Republican presidential candidate John McCain said Thursday he believes President Bush's low approval ratings are hurting the GOP yet won't affect the party's 2008 nominee.

"I don't think there's any doubt that when the president's polling numbers are low that it harms the Republican Party in general, but I think that when it comes election time that the overwhelming majority of Americans will choose their candidate on the basis of that individual candidate's qualifications, vision and record," McCain said in an interview with The Associated Press.

The president's numbers have fallen largely because of his stewardship of the Iraq war. On Tuesday, 11 moderate House Republicans met with Mr. Bush at the White House and bluntly told him that the war was unsustainable without public support and that it was damaging GOP political fortunes.

McCain, a four-term Arizona senator, said that despite what he called Mr. Bush's mismanagement of the war, "there's no doubt that, in my view, the president's not given credit for a healthy economy" or that there hasn't been another terrorist attack on the United States since Sept. 11, 2001.

"But life isn't fair," McCain said as he relaxed with a cup of coffee in the lobby of a hotel near the Gerald R. Ford International Airport. He campaigned in Michigan on Wednesday and Thursday before heading to Chicago on his way back to Washington. He was in Chicago Thursday for fundraisers, including one at a private downtown club.

He said voters not only consider candidates' qualifications and experience but also their performances in presidential debates.

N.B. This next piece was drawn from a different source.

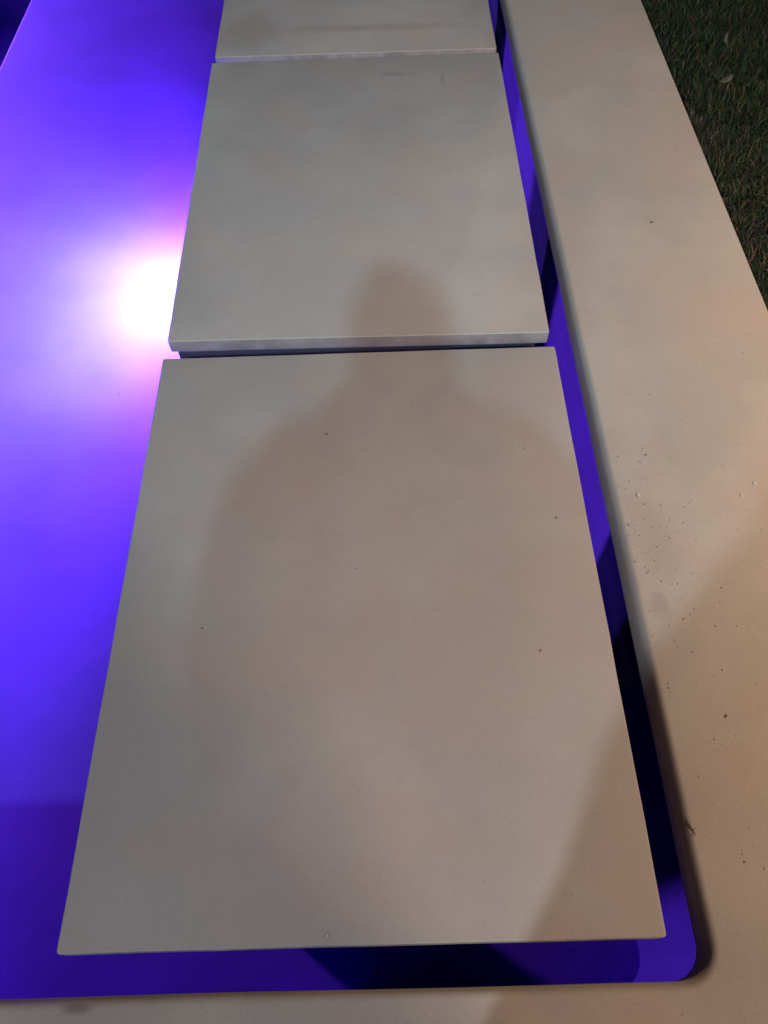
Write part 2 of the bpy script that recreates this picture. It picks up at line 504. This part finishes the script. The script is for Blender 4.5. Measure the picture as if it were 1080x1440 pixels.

McCain, without mentioning him by name, chided former Massachusetts Gov. Mitt Romney during a Republican presidential campaign debate last week over comments Romney made earlier about terrorist leader Osama bin Laden.

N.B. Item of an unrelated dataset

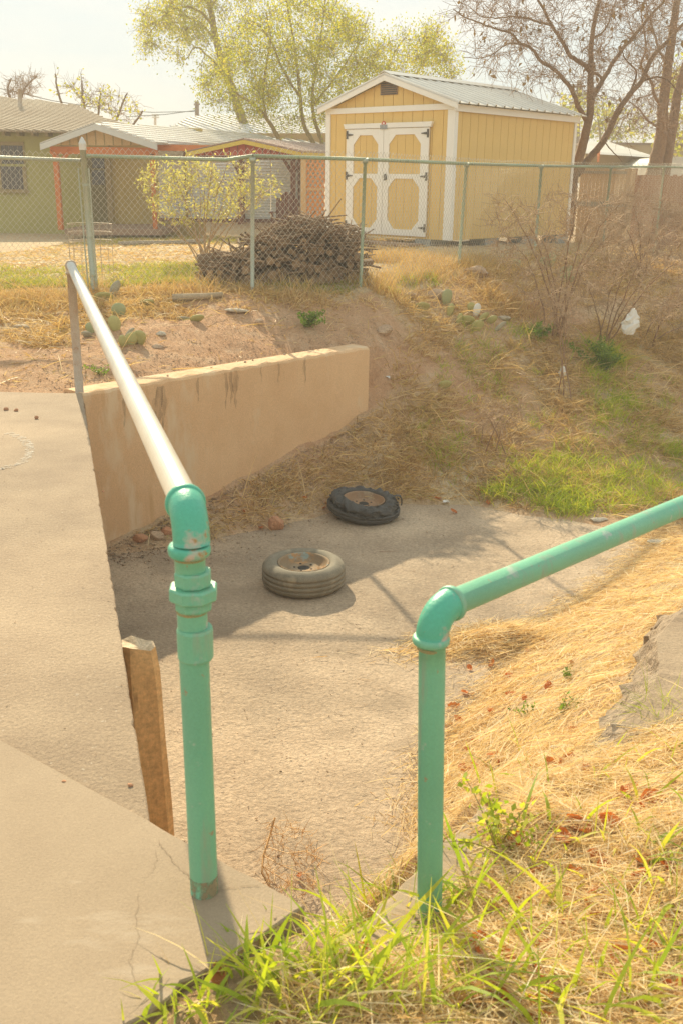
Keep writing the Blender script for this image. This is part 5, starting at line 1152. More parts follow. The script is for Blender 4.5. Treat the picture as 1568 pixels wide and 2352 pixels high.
while v > 500:
    u = 476 + (row % 2) * 9
    while u < 832:
        rr = rng.uniform(6.5, 11.5)
        if v - rr > pile_top(u) + 4:
            p = at_y(u, v, float(np.interp(u, [460, 581, 838], [10.95, 10.95, 11.5])) + .1 + .05 * rng.normal() + max(0, (600 - v)) * .0012); p[2] = max(p[2], float(ter(p[0], p[1])) + .02)
            ax = np.array([rng.normal() * .22 + .05, -1, rng.normal() * .08]); put_log(p, ax, rr * .0046, rng.uniform(.42, .7), 'split firewood log with its cut end facing the fence in the heap', 'firewood logs in the heap')
        u += rr * 1.75
    v -= 15.5; row += 1
for k, (u, v, ax, r, L, lb) in enumerate([(490, 592, (1, .3, .1), .055, .34, 'thick short log at the upper left of the firewood heap'), (500, 622, (1, -.2, .05), .065, .38, 'thick short log lying lowest at the left of the firewood heap'), (535, 610, (.3, -1, .1), .05, .4, 'short log with pale round end at the left of the firewood heap'), (545, 640, (1, .1, 0), .05, .45, 'log lying crosswise at the foot of the firewood heap'), (478, 612, (.5, -1, 0), .045, .3, 'small log poking out leftmost from the firewood heap'), (575, 575, (1, .4, .35), .04, .8, 'long branch leaning on the left slope of the firewood heap')]):
    p = at_y(u, v, 11.0); p[2] = max(p[2], float(ter(p[0], p[1])) + r * .8); put_log(p, ax, r, L, lb)
br_ = Big()
for k in range(380):
    u = rng.uniform(490, 828); p = at_y(u, pile_top(u) + rng.uniform(-12, 24) + (rng.random() < .4) * rng.uniform(10, 90), float(np.interp(u, [460, 581, 838], [10.85, 10.85, 11.3])) + rng.uniform(-.12, .3)); d = unit([rng.normal(), rng.normal() * .5, rng.normal() * .22 - (u - 700) * .0012 * 0]); L = rng.uniform(.2, .6)
    P = np.array([p - d * L / 2, p + rng.normal(size=3) * .03, p + d * L / 2]); V, Q = tube_arrays(P, np.array([1, .85, .5]) * rng.uniform(.005, .017), 5); br_.add(V, Q)
solo('brush_pile', br_, 'log_bark', 'dark dead branches heaped on top of the firewood', 'branches', kind=None)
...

Romney had said "it's not worth moving heaven and earth, spending billions of dollars, just trying to catch one person" and advocated a broader strategy to defeat Islamic jihadists. McCain called the bin Laden comment "naive."

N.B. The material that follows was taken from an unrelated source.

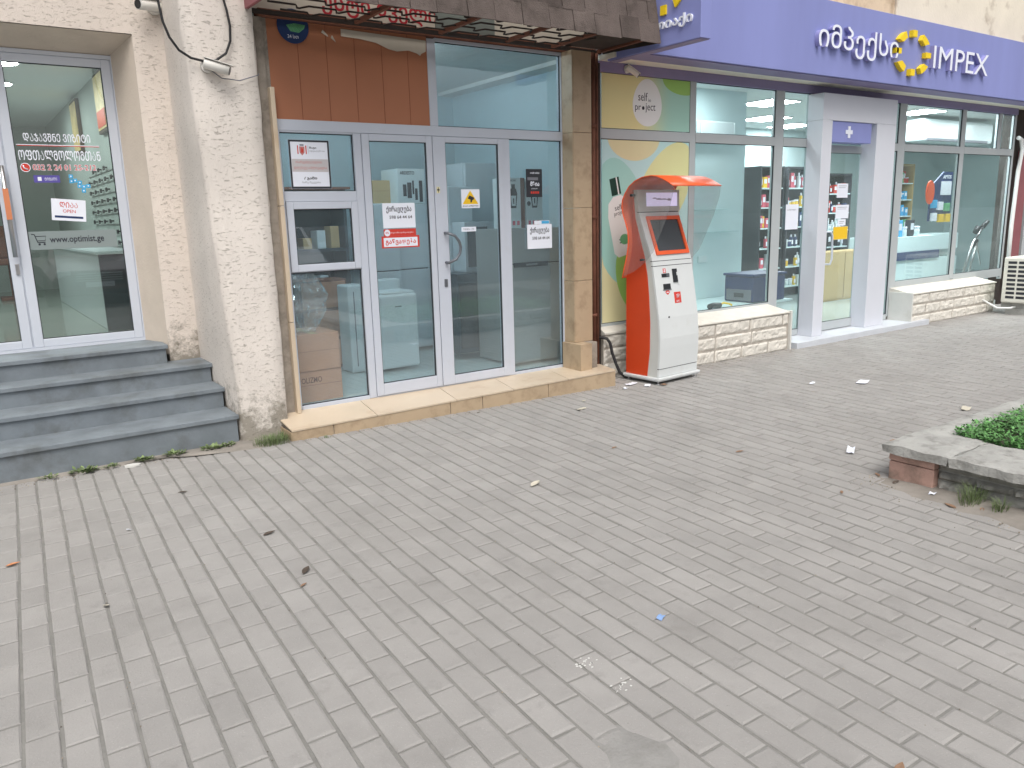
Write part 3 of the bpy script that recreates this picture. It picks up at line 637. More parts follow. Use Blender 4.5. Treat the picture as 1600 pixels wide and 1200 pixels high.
# paper notices and stickers on the glass of the appliance shop (each a thing)
yg = YF + .027; yd = YF + .0035
def notice(name, label, cat, x0, x1, z0, z1, y, base, items, group=None, tilt=0):
    """flat sheet on the glass; items(b) adds print"""
    b = MB(); b.box(x0, x1, y - .0012, y - .0004, z0, z1); items(b, y - .0016)
    o = b.build(name, base); lay(o); tag(o, label, cat, group)
    if tilt: o.rotation_euler = (0, R(tilt), 0)
    return o
def rent(x0, x1, z0, z1):
    def it(b, y):
        w_ = x1 - x0; h_ = z1 - z0
        b.text('ქირავდება', (x0 + .11 * w_, y, z0 + .59 * h_), UX, UZ, .3 * h_, .78 * w_, .0004, .02, mi=1)
        b.text('598 64 44 64', (x0 + .2 * w_, y, z0 + .37 * h_), UX, UZ, .13 * h_, .7 * w_, .0004, .01, mi=1)
    return it
notice('paper_notice', 'white for-rent paper notice above the red sticker on the door', 'notice', 2.80, 3.085, 1.48, 1.672, yd, ['paper', 'ink'], rent(2.80, 3.085, 1.48, 1.672), 'for-rent notices on the glass')
notice('paper_notice', 'white for-rent paper notice on the sidelight below the blender boxes', 'notice', 4.20, 4.475, 1.255, 1.468, yg - .014, ['paper', 'ink'], rent(4.20, 4.475, 1.255, 1.468), 'for-rent notices on the glass')
def stick(b, y):
    b.box(2.795, 3.095, y - .0004, y + .0004, 1.335, 1.405, mi=0); b.text('განვადება', (2.81, y - .0005, 1.345), UX, UZ, .05, .27, .0004, .03, mi=1)
    b.disc((2.83, y - .0004, 1.443), .026, UX, UZ, 20, .0004, 0); b.text('0%', (2.815, y - .0009, 1.436), UX, UZ, .016, .03, .0003, .01, mi=1)
    b.text('თვიანი განვადება', (2.86, y - .0005, 1.436), UX, UZ, .013, .2, .0003, mi=0)
b = MB(); b.box(2.778, 3.112, yd - .0012, yd - .0004, 1.325, 1.418, mi=1); b.box(2.80, 3.085, yd - .0012, yd - .0004, 1.4185, 1.472, mi=1); stick(b, yd - .0016)
lay(tag(b.build('instalment_sticker', ['paper', 'print_red']), 'red and white instalment sticker below the for-rent notice', 'sticker'))
def cctv(b, y):
    b.prism([(3.535, y, 1.655), (3.69, y, 1.655), (3.6125, y, 1.765)], (0, -.0004, 0), 1)
    b.prism([(3.585, y - .0005, 1.70), (3.605, y - .0005, 1.725), (3.645, y - .0005, 1.71), (3.65, y - .0005, 1.695), (3.63, y - .0005, 1.685), (3.625, y - .0005, 1.668), (3.612, y - .0005, 1.668), (3.612, y - .0005, 1.69)], (0, -.0004, 0), 2)
    b.text('ვიდეო კონტროლი', (3.535, y, 1.632), UX, UZ, .014, .155, .0004, .02, mi=2)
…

At the debate, Romney defended himself, saying "it's more than Osama bin Laden. But he is going to pay and he will die." McCain shot back that bin Laden was responsible for the deaths of thousands of innocent Americans and "we will bring him to justice and I'll follow him to the gates of hell."

"We cannot allow a person to slaughter innocent Americans and not be dedicated to doing whatever is necessary to bring that person to justice," McCain said Thursday, explaining his debate comment.

The Rev. Al Sharpton, a former Democratic presidential candidate, said Monday that "those of us who believe in God" will defeat Romney for the White House. Sharpton denied he was questioning the Mormon's own belief in God but Romney, while campaigning Wednesday in Iowa, called the remark "bigoted."

Asked whether he agreed with Romney about what Sharpton said, McCain said, "I don't usually examine" Sharpton's comments, adding that he doesn't believe Romney's religion is a factor in the race.

"I do not believe that the fact that Governor Romney is a Mormon will have the slightest impact — nor should it have any impact — on the judgment of the American people as to who their president should be," said McCain, an Episcopalian. "I soundly reject that notion."

McCain also reiterated that he believes it should be up to states to decide the legality of marriage and civil unions for gay couples, which he personally opposes, but that it is all right for such couples to "engage in legal agreements and contracts."

These could include agreements in which one partner can make health decisions in the event the other one becomes too ill to do so.